- Task to carry out -
Your answer should consist only of the lines below from the one with "far deck', kind='structure')" through the one with "near deck', kind='structure')", copied exactly.

- Exercise data -
-*-*-
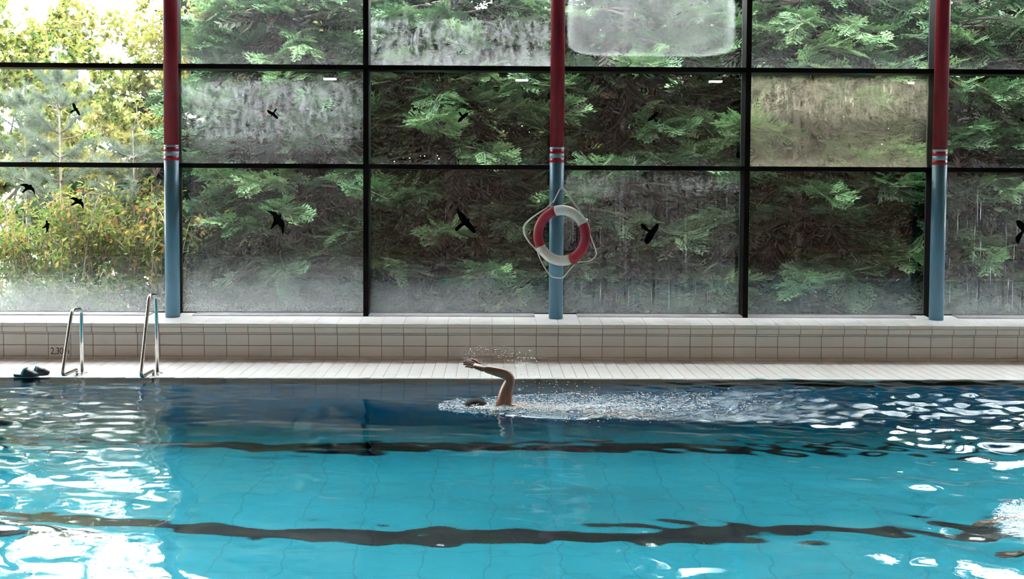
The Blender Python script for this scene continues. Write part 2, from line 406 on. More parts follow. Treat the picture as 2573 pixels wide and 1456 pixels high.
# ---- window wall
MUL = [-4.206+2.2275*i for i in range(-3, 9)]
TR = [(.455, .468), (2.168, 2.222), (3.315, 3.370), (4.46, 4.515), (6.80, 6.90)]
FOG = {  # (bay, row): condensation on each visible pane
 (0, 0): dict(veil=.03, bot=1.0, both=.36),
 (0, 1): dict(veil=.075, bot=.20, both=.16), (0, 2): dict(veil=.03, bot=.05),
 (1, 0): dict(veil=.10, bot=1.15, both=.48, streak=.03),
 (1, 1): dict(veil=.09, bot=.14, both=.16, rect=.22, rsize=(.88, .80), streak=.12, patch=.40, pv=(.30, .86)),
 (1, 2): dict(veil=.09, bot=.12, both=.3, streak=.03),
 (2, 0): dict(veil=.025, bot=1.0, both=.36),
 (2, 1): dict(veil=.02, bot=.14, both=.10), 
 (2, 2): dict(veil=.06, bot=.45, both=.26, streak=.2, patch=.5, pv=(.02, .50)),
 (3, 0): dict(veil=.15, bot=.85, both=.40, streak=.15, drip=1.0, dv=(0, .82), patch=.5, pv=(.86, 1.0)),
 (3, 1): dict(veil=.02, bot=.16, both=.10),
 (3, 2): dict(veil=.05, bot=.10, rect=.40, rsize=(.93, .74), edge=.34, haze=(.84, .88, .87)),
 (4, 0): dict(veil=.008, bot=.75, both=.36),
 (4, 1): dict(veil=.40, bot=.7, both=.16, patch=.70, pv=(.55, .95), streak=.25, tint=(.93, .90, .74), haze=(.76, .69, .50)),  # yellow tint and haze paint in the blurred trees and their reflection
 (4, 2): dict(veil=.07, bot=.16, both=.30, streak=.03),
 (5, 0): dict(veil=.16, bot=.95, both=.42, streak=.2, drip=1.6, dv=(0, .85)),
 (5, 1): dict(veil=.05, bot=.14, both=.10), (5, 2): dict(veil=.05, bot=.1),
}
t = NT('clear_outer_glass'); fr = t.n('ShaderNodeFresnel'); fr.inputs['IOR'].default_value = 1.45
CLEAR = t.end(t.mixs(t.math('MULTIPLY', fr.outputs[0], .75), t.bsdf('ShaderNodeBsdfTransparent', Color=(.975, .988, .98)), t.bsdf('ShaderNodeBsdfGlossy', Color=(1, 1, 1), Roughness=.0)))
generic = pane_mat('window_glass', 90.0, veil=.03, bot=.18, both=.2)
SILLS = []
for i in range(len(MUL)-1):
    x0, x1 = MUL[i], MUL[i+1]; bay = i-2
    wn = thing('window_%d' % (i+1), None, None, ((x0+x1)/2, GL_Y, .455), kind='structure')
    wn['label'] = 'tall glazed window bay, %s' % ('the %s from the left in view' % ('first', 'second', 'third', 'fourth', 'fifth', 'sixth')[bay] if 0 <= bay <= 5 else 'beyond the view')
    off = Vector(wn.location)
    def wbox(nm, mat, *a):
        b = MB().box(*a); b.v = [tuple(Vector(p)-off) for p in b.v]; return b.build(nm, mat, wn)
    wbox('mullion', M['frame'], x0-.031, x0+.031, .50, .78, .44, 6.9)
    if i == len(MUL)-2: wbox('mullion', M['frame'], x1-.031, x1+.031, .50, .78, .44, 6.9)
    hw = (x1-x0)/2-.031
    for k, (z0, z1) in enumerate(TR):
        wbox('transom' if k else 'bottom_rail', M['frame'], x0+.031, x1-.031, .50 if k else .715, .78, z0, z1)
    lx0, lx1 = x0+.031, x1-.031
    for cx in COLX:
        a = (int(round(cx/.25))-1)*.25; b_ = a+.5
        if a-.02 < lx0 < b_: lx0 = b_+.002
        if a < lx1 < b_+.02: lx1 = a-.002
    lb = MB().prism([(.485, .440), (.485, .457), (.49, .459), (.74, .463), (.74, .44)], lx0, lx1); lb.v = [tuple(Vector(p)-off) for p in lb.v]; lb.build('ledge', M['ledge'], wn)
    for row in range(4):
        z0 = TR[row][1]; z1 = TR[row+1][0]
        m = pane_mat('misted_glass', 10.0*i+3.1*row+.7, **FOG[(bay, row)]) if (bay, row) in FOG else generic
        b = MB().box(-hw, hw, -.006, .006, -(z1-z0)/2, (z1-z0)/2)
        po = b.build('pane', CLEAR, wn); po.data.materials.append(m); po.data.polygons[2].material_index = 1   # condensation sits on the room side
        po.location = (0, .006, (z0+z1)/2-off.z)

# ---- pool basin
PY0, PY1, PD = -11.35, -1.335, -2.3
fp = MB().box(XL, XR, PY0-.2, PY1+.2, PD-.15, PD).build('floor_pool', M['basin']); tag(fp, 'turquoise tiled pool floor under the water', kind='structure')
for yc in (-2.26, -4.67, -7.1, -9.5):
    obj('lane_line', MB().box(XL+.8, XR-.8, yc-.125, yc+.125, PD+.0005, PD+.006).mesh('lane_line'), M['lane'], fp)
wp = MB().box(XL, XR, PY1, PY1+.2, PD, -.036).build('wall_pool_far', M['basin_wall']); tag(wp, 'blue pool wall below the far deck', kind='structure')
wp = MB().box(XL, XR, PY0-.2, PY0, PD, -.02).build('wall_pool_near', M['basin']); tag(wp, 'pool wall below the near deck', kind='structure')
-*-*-
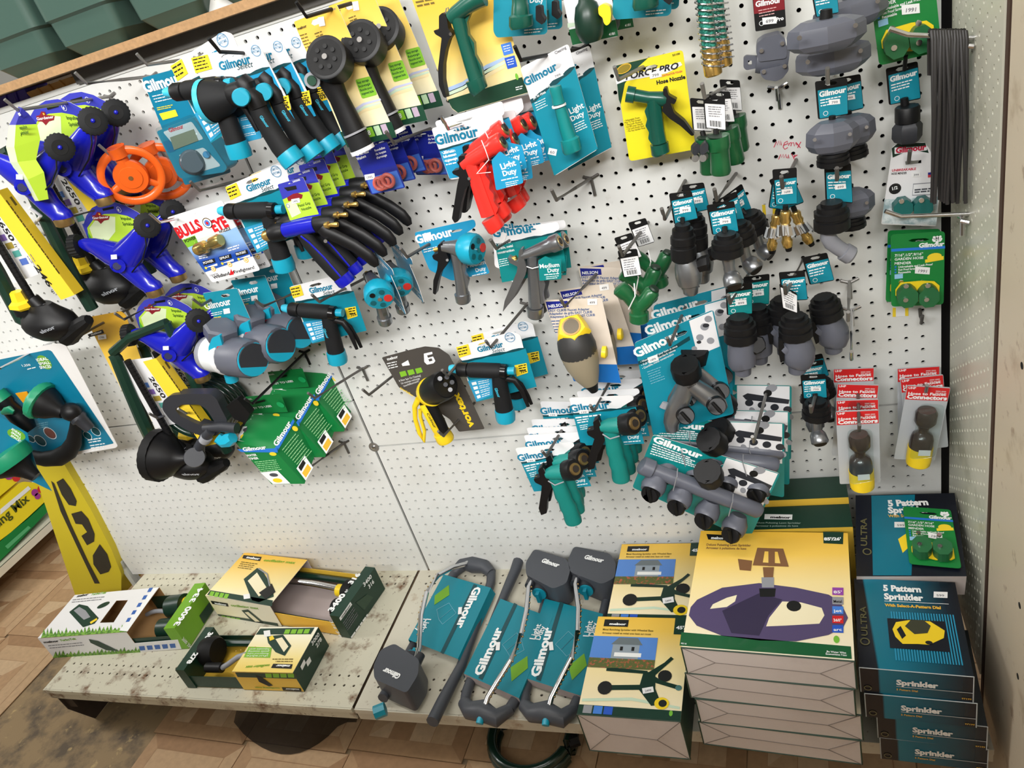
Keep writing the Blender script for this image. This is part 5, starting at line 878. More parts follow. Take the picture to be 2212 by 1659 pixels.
-*-*-
- Solution to this exercise -
wp = MB().box(XL, XR, PY1, PY1+.2, PD, -.036).build('wall_pool_far', M['basin_wall']); tag(wp, 'blue pool wall below the far deck', kind='structure')
wp = MB().box(XL, XR, PY0-.2, PY0, PD, -.02).build('wall_pool_near', M['basin']); tag(wp, 'pool wall below the near deck', kind='structure')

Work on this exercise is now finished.